What you have to do -> Exactly the lines from the line with "Keep writing the" to the line with "of the picture" should be extracted, both included, with no other lines.
_ _ _ _ _
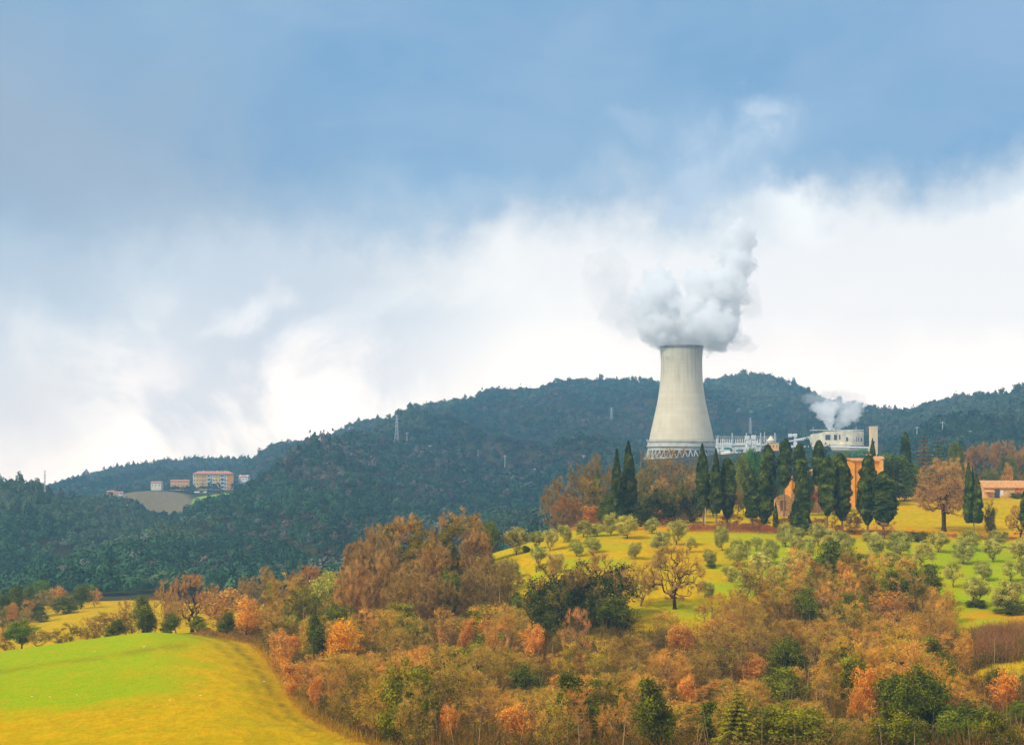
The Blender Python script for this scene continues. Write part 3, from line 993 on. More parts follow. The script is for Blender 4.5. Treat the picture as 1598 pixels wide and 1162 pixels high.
def tree_rc(kind, px, top, base, wpx, y=None, **kw):
    """tree whose foot is seen at (px,base) and whose top reaches row top"""
    if y is None:
        y = hit(px, base)
        g = float(height(px, y))
    else:
        g = float(height(px, y))
    h = max(wz(top, y) - g, 1.0)
    return tree(kind, wx(px, y), y, h, wpx / F * y, **kw)


# ------------------------------------------------------------------ cooling tower
TY = 1200.0
PXM = TY / F
TX = wx(1063.5, TY)
BROW = 714.0
tz = wz(BROW, TY)


def concrete_mat():
    m_, T = mat_new('tower_concrete')
    o = T.n('ShaderNodeOutputMaterial')
    b = T.n('ShaderNodeBsdfPrincipled', i_Roughness=0.9)
    pos = T.n('ShaderNodeTexCoord').outputs['Object']
    sp = T.n('ShaderNodeSeparateXYZ')
    T.put(sp, 0, pos)
    ang = T.m('ARCTAN2', sp.outputs[1], sp.outputs[0])
    # faint lift rings every 1.5 m and vertical form joints, water streaks from the rim
    ring = T.m('FRACT', T.m('MULTIPLY', sp.outputs[2], 1 / 2.4))
    ringm = T.smooth(T.m('ABSOLUTE', T.m('SUBTRACT', ring, 0.5)), 0.44, 0.5)
    liftn = T.n('ShaderNodeTexWhiteNoise', noise_dimensions='1D')
    T.put(liftn, 'W', T.m('FLOOR', T.m('MULTIPLY', sp.outputs[2], 1 / 2.4)))
    vj = T.m('FRACT', T.m('MULTIPLY', ang, 64 / (2 * math.pi)))
    vjm = T.smooth(T.m('ABSOLUTE', T.m('SUBTRACT', vj, 0.5)), 0.42, 0.5)
    cv = T.n('ShaderNodeCombineXYZ')
    T.put(cv, 0, T.m('MULTIPLY', ang, 9))
    T.put(cv, 2, T.m('MULTIPLY', sp.outputs[2], 0.03))
    stn = T.noise(cv.outputs[0], 1.0, 5, 0.6)
    n_ = T.noise(pos, 0.12, 5, 0.6)
    base = T.mix(T.smooth(n_, 0.3, 0.7), lin(222, 202, 162), lin(232, 216, 180))
    top = T.smooth(sp.outputs[2], 40.0, 80.0)
    base = T.mix(T.m('MULTIPLY', top, 0.4), base, lin(172, 166, 140))
    streak = T.m('MULTIPLY', T.smooth(stn, 0.45, 0.72), T.m('MULTIPLY_ADD', top, 0.5, 0.12))
    base = T.mix(streak, base, lin(120, 116, 98))
    base = T.mix(T.smooth(sp.outputs[2], 76.5, 79.4, 0, 0.6), base, lin(92, 90, 82))
    base = T.mix(T.m('MULTIPLY', ringm, 0.16), base, lin(120, 114, 92))
    base = T.mix(T.m('MULTIPLY', vjm, 0.08), base, lin(120, 114, 92))
    base = T.mix(T.m('MULTIPLY', liftn.outputs[0], 0.10), base, lin(150, 142, 116))
    T.put(b, 'Base Color', base)
    T.t.links.new(b.outputs[0], o.inputs[0])
    return m_


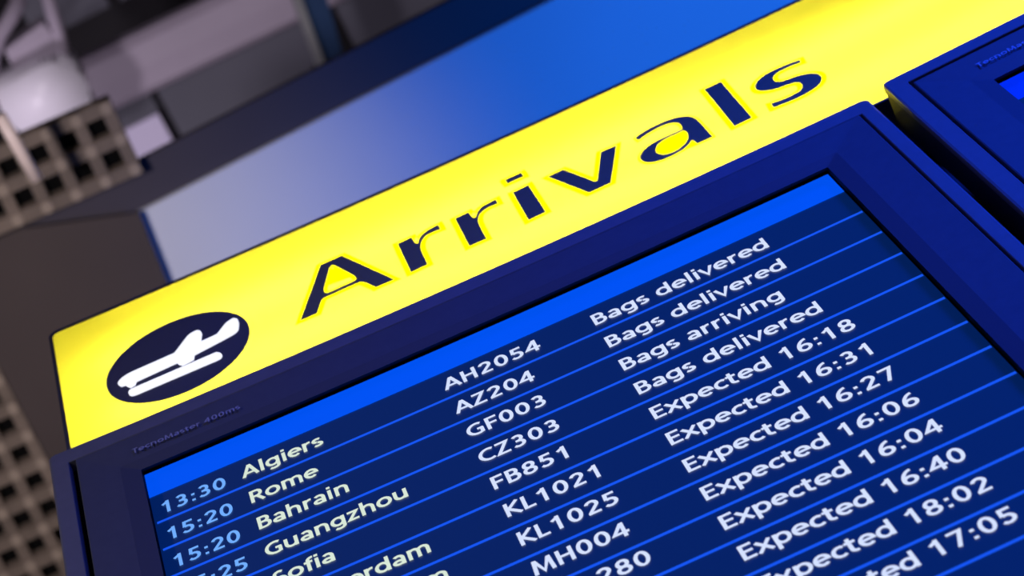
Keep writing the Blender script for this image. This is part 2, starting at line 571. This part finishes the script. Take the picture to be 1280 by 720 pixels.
def round_ring(r, rad, n=24):
    x0, x1, z0, z1, y = r
    pts = []
    for k in range(n + 1):
        pts.append((x0 + rad + (x1 - x0 - 2 * rad) * k / n, y, z1))
    for a in (60, 30):
        pts.append((x1 - rad + rad * math.cos(math.radians(a)), y, z1 - rad + rad * math.sin(math.radians(a))))
    pts.append((x1, y, z1 - rad)); pts.append((x1, y, z0 + rad))
    for k in range(n + 1):
        pts.append((x1 - rad - (x1 - x0 - 2 * rad) * k / n, y, z0))
    pts.append((x0, y, z0 + rad)); pts.append((x0, y, z1 - rad))
    for a in (150, 120):
        pts.append((x0 + rad + rad * math.cos(math.radians(a)), y, z1 - rad + rad * math.sin(math.radians(a))))
    return pts


def rings_mesh(rings, fn, cap_first=False, cap_last=False):
    bm = bmesh.new()
    V = [[bm.verts.new(fn(*p)) for p in r] for r in rings]
    for A_, B_ in zip(V, V[1:]):
        n = len(A_)
        for i in range(n):
            bm.faces.new([A_[i], A_[(i + 1) % n], B_[(i + 1) % n], B_[i]])
    if cap_first:
        bm.faces.new(V[0])
    if cap_last:
        bm.faces.new(V[-1])
    return bm


PITCH = 0.0703
ZB = -1.02                       # lower edge of the picture


def monitor(label, fn, rows, top_groove, group):
    """fn maps monitor coordinates (x, y, z) in board units to the world"""
    t = thing('flight_monitor', label, 'monitor', fn(0.5, 0.02, ZB - 0.17), group)
    # outer rim and back box
    xl, xr, zt, zb = -0.1165, 1.1085, 0.1680, ZB - 0.165
    if top_groove:
        gi = (-0.0822, 1.0805, ZB - 0.118, 0.1275)      # inner and outer edge of the groove
        go = (-0.0875, 1.0855, ZB - 0.127, 0.1350)
    else:
        gi = (-0.0795, 1.0820, ZB - 0.118, 0.1285)
        go = (-0.0890, 1.0860, ZB - 0.127, 0.1290)
    rings = [round_ring((go[0], go[1], go[2], go[3], -0.012), 0.001),
             round_ring((go[0], go[1], go[2], go[3], -0.029), 0.001),
             round_ring((go[0] - .001, go[1] + .001, go[2] - .001, go[3] + .001, -0.030), 0.0015),
             round_ring((xl + .004, xr - .004, zb + .004, zt - .004, -0.030), 0.008),
             round_ring((xl + .001, xr - .001, zb + .001, zt - .001, -0.0285), 0.010),
             round_ring((xl, xr, zb, zt, -0.025), 0.011),
             round_ring((xl, xr, zb, zt, -0.019), 0.011)]
    link('casing', rings_mesh(rings, fn), 'casing', t)
    rings = [round_ring((xl, xr, zb, zt, -0.019), 0.011),
             round_ring((xl + .001, xr - .001, zb + .001, zt - .001, -0.018), 0.011),
             round_ring((xl + .001, xr - .001, zb + .001, zt - .001, 0.035), 0.011)]
    link('back_housing', rings_mesh(rings, fn, cap_last=True), 'housing', t)
    # black gap between rim and bezel
    rings = [round_ring((go[0] - .001, go[1] + .001, go[2] - .001, go[3] + .001, -0.0135), 0.001),
             round_ring((gi[0] + .004, gi[1] - .004, gi[2] + .004, gi[3] - .004, -0.0135), 0.001)]
    link('shadow_gap', rings_mesh(rings, fn), 'black', t)
    # bezel: flat land, then a chamfer down to the picture
    ch = (-0.0235, 1.0225, ZB - 0.03, 0.0675)
    lip = (0.0025, 1.0003, ZB, 0.0468)
    rings = [round_ring((gi[0], gi[1], gi[2], gi[3], -0.012), 0.001),
             round_ring((gi[0], gi[1], gi[2], gi[3], -0.0285), 0.001),
             round_ring((gi[0] + .0015, gi[1] - .0015, gi[2] + .0015, gi[3] - .0015, -0.0295), 0.002),
             round_ring((ch[0], ch[1], ch[2], ch[3], -0.0248), 0.004)]
    link('bezel', rings_mesh(rings, fn), 'bezel', t)
    rings = [round_ring((ch[0], ch[1], ch[2], ch[3], -0.0248), 0.004),
             round_ring((lip[0], lip[1], lip[2], lip[3], -0.0200), 0.002)]
    link('bezel_chamfer', rings_mesh(rings, fn), 'chamfer', t)
    rings = [round_ring((lip[0], lip[1], lip[2], lip[3], -0.0200), 0.002),
             round_ring((lip[0] - .001, lip[1] + .001, lip[2] - .001, lip[3] + .001, -0.019), 0.002),
             round_ring((lip[0] - .002, lip[1] + .0030, lip[2] - .002, 0.0720, -0.0012), 0.002),
             round_ring((lip[0] - .0015, lip[1] + .0010, lip[2] + .002, 0.0645, -0.0011), 0.001)]
    link('screen_gasket', rings_mesh(rings, fn), 'black', t)
    text('maker_label', 'TecnoMaster 400ms', -0.001, 0.0800, 0.0125, lambda a, b: fn(a, -0.0297, b), 'label', t, sx=1.12, w=.14, track=.02)
    # picture

    def quad(name, x0, x1, z0, z1, y, m, parent, n=24):
        bm = bmesh.new()
        a = [bm.verts.new(fn(x0 + (x1 - x0) * k / n, y, z0)) for k in range(n + 1)]
        b = [bm.verts.new(fn(x0 + (x1 - x0) * k / n, y, z1)) for k in range(n + 1)]
        for k in range(n):
            bm.faces.new([a[k], a[k + 1], b[k + 1], b[k]])
        return link(name, bm, m, parent)
    sc = quad('screen', -0.004, 1.006, ZB - 0.005, 0.075, 0.0, 'screen', t)
    quad('header_bar', -0.001, 1.0014, 0.0, 0.0660, -0.0008, 'header' if rows else 'header_deep', sc)
    for k in range(1, 14):
        lw = 0.0027
        quad('row_line', 0.004, 1.0005, -k * PITCH - lw, -k * PITCH + lw, -0.0007, 'line', sc)
    fl = lambda a, b: fn(a, -0.0010, b)
    hgt = 0.0300
    for k, (tm, ci, fg, stt) in enumerate(rows, 1):
        base = -k * PITCH
        if tm:
            text('time_text', tm, 0.0130, base + 0.0165, hgt, fl, 't_time', sc, sx=0.985, w=.155)
        if ci:
            text('city_text', ci, 0.1275, base + 0.0198 + 0.0010 * (k - 1), hgt, fl, 't_city', sc, sx=1.035, w=.155, track=0.03 if k == 7 else 0)
        if fg:
            text('flight_text', fg, 0.4125 if len(fg) > 3 else 0.4735, base + 0.0212 + 0.0009 * (k - 1), hgt, fl, 't_white', sc, sx=1.06, w=.155)
        if stt:
            text('status_text', stt, 0.6230, base + 0.0180 + 0.00105 * (k - 1), hgt, fl, 't_white', sc, sx=1.088, w=.15)
    return t


ROWS = [('13:30', 'Algiers', 'AH2054', 'Bags delivered'),
        ('15:20', 'Rome', 'AZ204', 'Bags delivered'),
        ('15:20', 'Bahrain', 'GF003', 'Bags arriving'),
        ('15:25', 'Guangzhou', 'CZ303', 'Bags delivered'),
        ('', 'Sofia', 'FB851', 'Expected 16:18'),
        ('', 'Amsterdam', 'KL1021', 'Expected 16:31'),
        ('', 'Amsterdam', 'KL1025', 'Expected 16:27'),
        ('', '', 'MH004', 'Expected 16:06'),
        ('', '', '280', 'Expected 16:04'),
        ('', '', '', 'Expected 16:40'),
        ('', '', '', 'Expected 18:02'),
        ('', '', '', 'Expected 17:05')]


def left_fn(x, y, z):
    return W(x, y + bow(x), z)


YAW = math.radians(-3.0573)


def right_fn(x, y, z):
    u = x + 0.1165; v = y + 0.030
    return W(1.1338 + u * math.cos(YAW) - v * math.sin(YAW), -0.0469 + u * math.sin(YAW) + v * math.cos(YAW), z + 0.0040)


monitor('dark monitor listing Algiers, Rome and Bahrain flights, below the yellow arrivals sign', left_fn, ROWS, False, None)
monitor('monitor cut off by the right edge of the photo, only its blue screen corner showing', right_fn, [], True, None)

# ------------------------------------------------------------------ the yellow light box


def sign_y(x):
    return 0.03 - 0.0075 * (x - 0.5) + bow(x)


t = thing('arrivals_sign', 'long glowing yellow light box reading Arrivals with a round landing-plane symbol', 'sign', W(0.9, 0.08, 0.235))
SX0, SX1, SZ0, SZ1 = -0.1012, 1.95, 0.247, 0.6825
NX = 44


def round_rect(x0, x1, z0, z1, rt, rb, n=NX):
    p = [(x0 + rb + (x1 - x0 - rb - rt) * k / n, z0) for k in range(n + 1)]
    p += [(x1, z0 + 0.01), (x1, z1 - 0.01)]
    p += [(x1 - 0.01 - (x1 - 0.01 - x0 - rt) * k / n, z1) for k in range(n + 1)]
    p += [(x0 + rt - rt * math.sin(math.radians(a)), z1 - rt + rt * math.cos(math.radians(a))) for a in (22, 45, 68, 90)]
    p += [(x0 + rb - rb * math.cos(math.radians(a)), z0 + rb - rb * math.sin(math.radians(a))) for a in (0, 22, 45, 68)]
    return p


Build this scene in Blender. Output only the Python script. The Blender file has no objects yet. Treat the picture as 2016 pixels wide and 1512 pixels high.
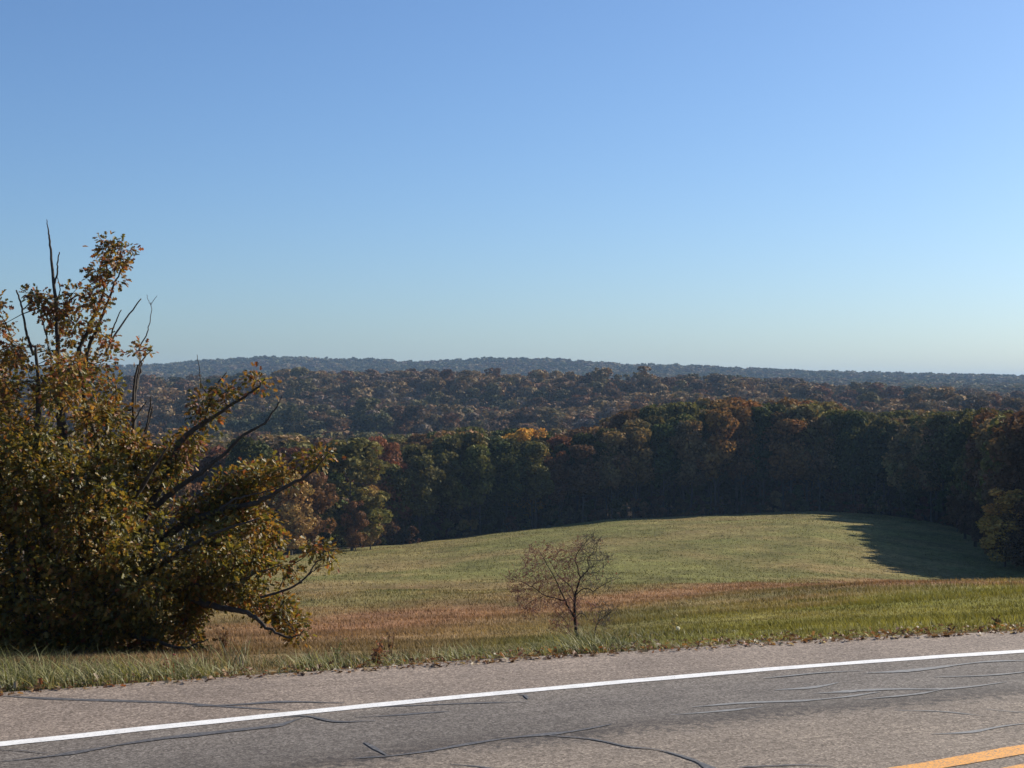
import bpy, math, random
import numpy as np
from mathutils import Vector
random.seed(7); R = np.random.default_rng(7)
C = bpy.context.scene.collection
# ------------------------------------------------------------------ camera, sky, sun, exposure
F, CX, CY, H = 2900.0, 1008.0, 760.0, 2.4       # focal length in photo pixels, horizon row, eye height
sc = bpy.context.scene
cam = bpy.data.objects.new('camera', bpy.data.cameras.new('camera')); C.objects.link(cam)
cam.location = (0, 0, H); cam.rotation_euler = (math.radians(90), 0, 0)
cam.data.sensor_width = 36; cam.data.lens = 36 * F / 2016; cam.data.shift_y = (CY - 756) / 2016
cam.data.clip_start = 0.1; cam.data.clip_end = 30000
sc.camera = cam
SUN_AZ, SUN_EL = math.radians(54), math.radians(29.5)      # azimuth clockwise from the view direction
w = bpy.data.worlds.new('World'); sc.world = w; w.use_nodes = True
nt = w.node_tree; bg = nt.nodes['Background']
sky = nt.nodes.new('ShaderNodeTexSky'); sky.sky_type = 'NISHITA'; sky.sun_disc = False
sky.sun_elevation = SUN_EL; sky.sun_rotation = SUN_AZ
sky.altitude = 200; sky.air_density = 1.0; sky.dust_density = 0.9; sky.ozone_density = 3.6
wb = nt.nodes.new('ShaderNodeMix'); wb.data_type = 'RGBA'; wb.blend_type = 'MULTIPLY'; wb.inputs[0].default_value = 1; wb.inputs[7].default_value = (.79, .95, 1.15, 1)
nt.links.new(sky.outputs[0], wb.inputs[6]); nt.links.new(wb.outputs[2], bg.inputs[0]); bg.inputs[1].default_value = 0.069
sl = bpy.data.lights.new('sun', 'SUN'); sl.energy = 5.0; sl.angle = math.radians(0.5); sl.color = (1.0, 0.91, 0.78)
sun = bpy.data.objects.new('sun', sl); C.objects.link(sun)
sd = Vector((math.sin(SUN_AZ) * math.cos(SUN_EL), math.cos(SUN_AZ) * math.cos(SUN_EL), math.sin(SUN_EL)))
sun.rotation_euler = sd.to_track_quat('Z', 'Y').to_euler(); sun.location = (0, 0, 100)
sc.view_settings.view_transform = 'Standard'; sc.view_settings.look = 'None'
sc.view_settings.exposure = 0.65; sc.view_settings.gamma = 1.0
sc.render.engine = 'CYCLES'
sc.cycles.max_bounces = 6; sc.cycles.diffuse_bounces = 3; sc.cycles.transmission_bounces = 3
sc.cycles.transparent_max_bounces = 4; sc.cycles.volume_bounces = 0
# ------------------------------------------------------------------ helpers
def P(x, y, Z):
    return np.array(((x - CX) / F * Z, Z, H - (y - CY) / F * Z))
def G(x, y, z=0.0):                              # a point of the level z=0 road plane
    Z = F * (H - z) / (y - CY)
    return np.array(((x - CX) / F * Z, Z))
def tag(o, label=None, cat=None, group=None, kind=None):
    for k, v in (('label', label), ('category', cat), ('group', group), ('kind', kind)):
        if v: o[k] = v
    return o
def empty(name, loc, rz=0, sc_=1.0):
    o = bpy.data.objects.new(name, None); C.objects.link(o)
    o.location = loc; o.rotation_euler = (0, 0, rz); o.scale = (sc_,) * 3 if isinstance(sc_, (int, float)) else sc_
    o.empty_display_size = 0.2
    return o
def mesh(name, V, F_, mat, col=None, smooth=False):
    """V (n,3); F_ a list of (m,k) index arrays; col (n,3) point colours"""
    me = bpy.data.meshes.new(name)
    V = np.asarray(V, dtype=np.float32)
    F_ = [np.asarray(f, dtype=np.int32) for f in (F_ if isinstance(F_, list) else [F_]) if len(f)]
    loops = np.concatenate([f.ravel() for f in F_]); tot = np.concatenate([np.full(len(f), f.shape[1], dtype=np.int32) for f in F_])
    me.vertices.add(len(V)); me.vertices.foreach_set('co', V.ravel())
    me.loops.add(len(loops)); me.loops.foreach_set('vertex_index', loops)
    me.polygons.add(len(tot)); st = np.zeros(len(tot), dtype=np.int32); st[1:] = np.cumsum(tot)[:-1]
    me.polygons.foreach_set('loop_start', st)
    try: me.polygons.foreach_set('loop_total', tot)
    except Exception: pass
    if smooth: me.polygons.foreach_set('use_smooth', np.ones(len(tot), dtype=bool))
    if col is not None:
        a = me.color_attributes.new('tint', 'FLOAT_COLOR', 'POINT')
        a.data.foreach_set('color', np.concatenate([col, np.ones((len(V), 1))], 1).astype(np.float32).ravel())
    me.update(); me.validate()
    me.materials.append(mat)
    return me
def obj(name, me, parent=None, loc=None):
    o = bpy.data.objects.new(name, me); C.objects.link(o)
    if parent: o.parent = parent
    if loc is not None: o.location = loc
    return o
def hsh(ix, iy, s):
    v = np.sin(ix * 127.1 + iy * 311.7 + s * 74.7) * 43758.5453
    return v - np.floor(v)
def noise(x, y, s=0):
    ix, iy = np.floor(x), np.floor(y); fx, fy = x - ix, y - iy
    fx = fx * fx * (3 - 2 * fx); fy = fy * fy * (3 - 2 * fy)
    a = hsh(ix, iy, s) * (1 - fx) + hsh(ix + 1, iy, s) * fx
    b = hsh(ix, iy + 1, s) * (1 - fx) + hsh(ix + 1, iy + 1, s) * fx
    return a * (1 - fy) + b * fy
def fbm(x, y, s=0, o=4):
    r = 0; a = .5
    for k in range(o): r = r + a * noise(x * 2 ** k, y * 2 ** k, s + k * 3.1); a *= .5
    return r / (1 - .5 ** o)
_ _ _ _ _
Solution ->
Keep writing the Blender script for this image. This is part 2, starting at line 571. This part finishes the script. Take the picture to be 1280 by 720 pixels.
def round_ring(r, rad, n=24):
    x0, x1, z0, z1, y = r
    pts = []
    for k in range(n + 1):
        pts.append((x0 + rad + (x1 - x0 - 2 * rad) * k / n, y, z1))
    for a in (60, 30):
        pts.append((x1 - rad + rad * math.cos(math.radians(a)), y, z1 - rad + rad * math.sin(math.radians(a))))
    pts.append((x1, y, z1 - rad)); pts.append((x1, y, z0 + rad))
    for k in range(n + 1):
        pts.append((x1 - rad - (x1 - x0 - 2 * rad) * k / n, y, z0))
    pts.append((x0, y, z0 + rad)); pts.append((x0, y, z1 - rad))
    for a in (150, 120):
        pts.append((x0 + rad + rad * math.cos(math.radians(a)), y, z1 - rad + rad * math.sin(math.radians(a))))
    return pts


def rings_mesh(rings, fn, cap_first=False, cap_last=False):
    bm = bmesh.new()
    V = [[bm.verts.new(fn(*p)) for p in r] for r in rings]
    for A_, B_ in zip(V, V[1:]):
        n = len(A_)
        for i in range(n):
            bm.faces.new([A_[i], A_[(i + 1) % n], B_[(i + 1) % n], B_[i]])
    if cap_first:
        bm.faces.new(V[0])
    if cap_last:
        bm.faces.new(V[-1])
    return bm


PITCH = 0.0703
ZB = -1.02                       # lower edge of the picture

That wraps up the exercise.